Alvarez intended this to be commentary on bureaucratic delays, but I think it has a completely different effect. The sculpture is slowly eroding from rust, and vandals have graffitied as high as they can easily reach. Set as it is in an overgrown field, the sculpture is like an artifact from some post-apocalyptic future revealed when the waters of a swollen Lake Champlain finally recede from the city centuries from now. It is totally worth visiting if you are in the area, and if you collect china maybe you can find something valuable in the shopping cart.

The world's tallest filing cabinet is just one of the strange things you might encounter.
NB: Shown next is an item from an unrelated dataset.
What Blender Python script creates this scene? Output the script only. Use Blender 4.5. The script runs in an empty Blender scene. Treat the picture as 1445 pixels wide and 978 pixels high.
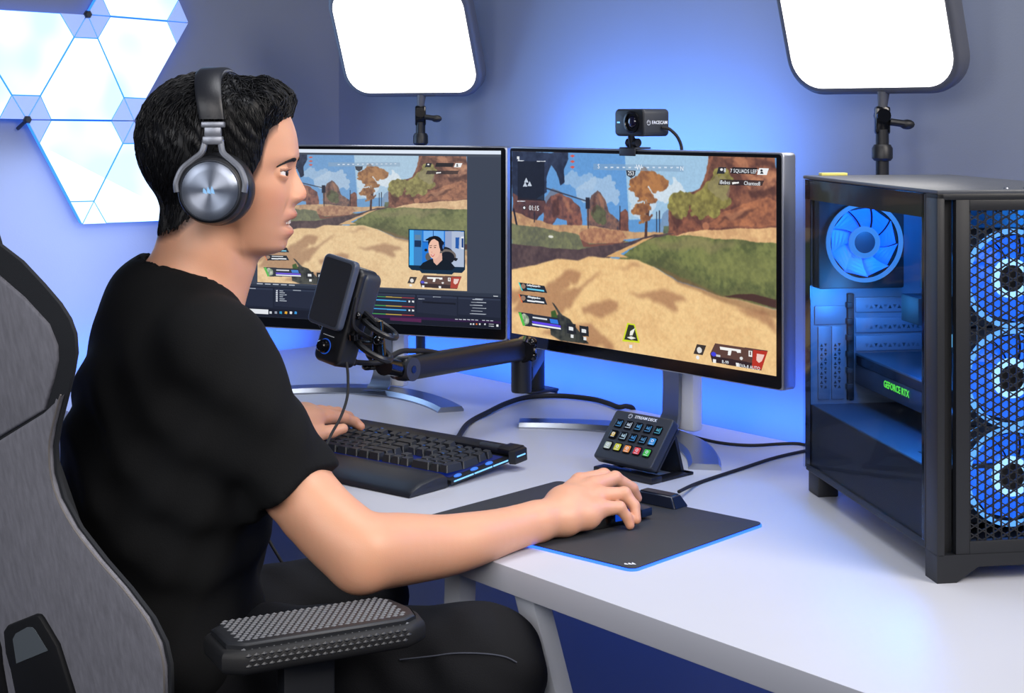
import bpy, bmesh, math, random
import numpy as np
from mathutils import Vector, Matrix, Euler
R_ = math.radians
SC = bpy.context.scene
COL = SC.collection
random.seed(7); RNG = np.random.default_rng(7)

# ---------------------------------------------------------------- camera (level, shifted lens)
CAMZ = 1.29; FPX = 2200.0; CX = 722.5; HY = 165.0
cam_d = bpy.data.cameras.new('camera'); cam = bpy.data.objects.new('camera', cam_d); COL.objects.link(cam)
cam.location = (0, 0, CAMZ); cam.rotation_euler = (R_(90), 0, 0)
cam_d.sensor_width = 36; cam_d.lens = FPX/1445*36; cam_d.shift_y = -(489-HY)/1445; cam_d.clip_start = .05
SC.camera = cam
def at(px, py, d):
    "world point that the photograph shows at (px, py), d metres in front of the lens"
    return Vector(((px-CX)/FPX*d, d, CAMZ-(py-HY)/FPX*d))
# ---------------------------------------------------------------- world, exposure, added fills and room lights
SC.view_settings.view_transform = 'Standard'; SC.view_settings.look = 'None'
SC.view_settings.gamma = 1; SC.view_settings.exposure = 0.0
w_ = bpy.data.worlds.new('world'); SC.world = w_; w_.use_nodes = True
w_.node_tree.nodes['Background'].inputs[0].default_value = (.55, .66, 1, 1)
w_.node_tree.nodes['Background'].inputs[1].default_value = .11
def area(name, loc, target, size, power, col, sy=None, spread=180):
    l = bpy.data.lights.new(name, 'AREA'); l.energy = power; l.color = col; l.size = size
    if sy: l.shape = 'RECTANGLE'; l.size_y = sy
    l.spread = R_(spread)
    o = bpy.data.objects.new(name, l); COL.objects.link(o); o.location = loc
    o.rotation_euler = (Vector(target)-Vector(loc)).to_track_quat('-Z', 'Y').to_euler()
    return o
def point(name, loc, power, col, r=.02):
    l = bpy.data.lights.new(name, 'POINT'); l.energy = power; l.color = col; l.shadow_soft_size = r
    o = bpy.data.objects.new(name, l); COL.objects.link(o); o.location = loc; return o
BLUE = (.02, .15, 1); Z_ = Vector((0, 0, 1))
V = Vector((.774, .634, 0)); U = Vector((-.634, .774, 0))      # outward of the right wall, outward of the left wall
D0 = Vector((-.448, 3.758, 0))                                   # desk corner at the back
WC = D0 + .104*(V+U)                                             # wall corner
area('added_key', (1.55, .9, 2.3), (-.15, 2.05, .95), 1.0, 15.5, (1, .93, .86), spread=95)  # unseen soft key, added to light the face and desk
area('front_fill', (-.2, -.4, 2.0), (-.1, 2.0, .9), 1.1, 6, (1, .95, .92), spread=80)  # added fill from the front, no fixture modelled
area('top_fill', (.3, 2.1, 2.75), (.3, 2.1, .7), 1.1, 11, (.95, .96, 1), spread=110)  # added overhead fill that brightens the desk
area('left_fill', (-1.75, -.1, 1.9), (-.6, 1.8, .9), 1.0, 6.5, (.96, .97, 1), spread=100)  # added fill that lifts the dark chair back and shirt
def strip_light(name, a, b, z, power, tgt, col=BLUE, sy=.03, spread=160):
    m = (a+b)/2; m.z = z
    l = bpy.data.lights.new(name, 'AREA'); l.energy = power; l.color = col; l.shape = 'RECTANGLE'
    l.size = (b-a).length; l.size_y = sy; l.spread = R_(spread)
    o = bpy.data.objects.new(name, l); COL.objects.link(o); o.location = m
    zdir = -(Vector(tgt)).normalized(); x = (b-a).normalized(); y = zdir.cross(x)
    o.matrix_world = Matrix((x, y, zdir)).transposed().to_4x4(); o.location = m
    return o
strip_light('led_wash_right', D0+.03*V, D0-2.6*U+.03*V, .735, 7, V*.8+Vector((0, 0, .45)))
strip_light('led_wash_left', D0+.03*U, D0-1.6*V+.03*U, .735, 4.5, U*.8+Vector((0, 0, .45)))
p = D0-.85*U-.06*V
strip_light('wall_wash_fill', D0-.75*U-.06*V, D0-1.35*U-.06*V, 1.16, 3.4, V*.75+Z_*.65, (.10, .30, 1), .06, 140)  # added area light for the blue wash high on the wall
area('under_desk_glow', tuple(WC-1.2*U-.35*V+Vector((0, 0, .62))), tuple(WC-1.2*U-.3*V), .9, 2.6, (.02, .14, 1))

# ---------------------------------------------------------------- materials
def lin(c):
    return tuple(((x/255)/12.92 if x/255 <= .04045 else ((x/255+.055)/1.055)**2.4) for x in c)
def mat(name, rgb, rough=.5, metal=0., emit=None, es=0., spec=.5, bump=0., bscale=400., vary=0., vscale=30., coat=0., sss=0., stretch=None, attr=False, img=None, aniso=0., kind='noise'):
    m = bpy.data.materials.new(name); m.use_nodes = True; nt = m.node_tree; N = nt.nodes; L = nt.links
    b = N['Principled BSDF']; c = lin(rgb)
    b.inputs['Base Color'].default_value = (*c, 1); b.inputs['Roughness'].default_value = rough
    b.inputs['Metallic'].default_value = metal; b.inputs['Specular IOR Level'].default_value = spec
    b.inputs['Coat Weight'].default_value = coat; b.inputs['Anisotropic'].default_value = aniso
    if sss:
        b.inputs['Subsurface Weight'].default_value = sss; b.inputs['Subsurface Radius'].default_value = (1, .35, .2); b.inputs['Subsurface Scale'].default_value = .006
    if emit: b.inputs['Emission Color'].default_value = (*lin(emit), 1); b.inputs['Emission Strength'].default_value = es
    if bump or vary:
        tc = N.new('ShaderNodeTexCoord'); mp = N.new('ShaderNodeMapping'); L.new(tc.outputs['Object'], mp.inputs[0])
        if stretch: mp.inputs['Scale'].default_value = stretch
    if bump:
        if kind == 'weave':
            t1 = N.new('ShaderNodeTexWave'); t1.inputs['Scale'].default_value = bscale; L.new(mp.outputs[0], t1.inputs[0]); t1.inputs['Distortion'].default_value = 1.5
            t2 = N.new('ShaderNodeTexWave'); t2.bands_direction = 'Z'; t2.inputs['Scale'].default_value = bscale; L.new(mp.outputs[0], t2.inputs[0]); t2.inputs['Distortion'].default_value = 1.5
            ad = N.new('ShaderNodeMath'); ad.operation = 'ADD'; L.new(t1.outputs[1], ad.inputs[0]); L.new(t2.outputs[1], ad.inputs[1]); out = ad.outputs[0]
        else:
            t = N.new('ShaderNodeTexNoise'); t.inputs['Scale'].default_value = bscale; t.inputs['Detail'].default_value = 4; L.new(mp.outputs[0], t.inputs[0]); out = t.outputs[0]
        bp = N.new('ShaderNodeBump'); bp.inputs['Strength'].default_value = bump; bp.inputs['Distance'].default_value = .001
        L.new(out, bp.inputs['Height']); L.new(bp.outputs[0], b.inputs['Normal'])
    if vary or attr:
        mx = N.new('ShaderNodeMix'); mx.data_type = 'RGBA'; mx.blend_type = 'MULTIPLY'; mx.inputs[0].default_value = 1
        mx.inputs[6].default_value = (*c, 1)
        if attr:
            at_ = N.new('ShaderNodeAttribute'); at_.attribute_name = 'Col'; L.new(at_.outputs[0], mx.inputs[7])
        else:
            t = N.new('ShaderNodeTexNoise'); t.inputs['Scale'].default_value = vscale; t.inputs['Detail'].default_value = 5; L.new(mp.outputs[0], t.inputs[0])
            r = N.new('ShaderNodeMapRange'); r.inputs[3].default_value = 1-vary; r.inputs[4].default_value = 1+vary; r.inputs[1].default_value = .3; r.inputs[2].default_value = .7
            L.new(t.outputs[0], r.inputs[0]); L.new(r.outputs[0], mx.inputs[7])
        L.new(mx.outputs[2], b.inputs['Base Color'])
    return m
def emat(name, rgb, s):
    return mat(name, (10, 10, 12), .6, emit=rgb, es=s)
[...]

In 1988, a Burlington woman named Susan Lily encountered something even stranger. Lily was driving home from work late one summer night when she decided to get a bite to eat at a local Wendy's restaurant. As she drove around the back of the restaurant to the drive-through she noticed two cats lurking around the dumpster. But these were not ordinary cats. They were big (real big!) and oddly shaped:

Susan says, "They were the size of a forty- or fifty-pound dog, but they were real slim and their legs were disproportionately long." 
Susan has always lived around animals and can distinguish among different varieties of cats. These were something unknown. She says, "The largest domestic cat is the Norwegian Forest cat. But these were short-haired. They were much taller than Maine Coons. I have no idea what I saw."

Those quotes are from Joseph Citro's book The Vermont Monster Guide (2009), which I bought in Burlington. Citro goes on to note that after Susan picket up her burger at the drive-through window she looked back at the dumpster. The cats had disappeared, and although she visited that same Wendy's many more times she never saw them again.



A metal monolith made of filing cabinets looms in an empty lot. Giant cats prowl around a dumpster behind a fast food restaurant. Even in the city weird and magical things are lurking!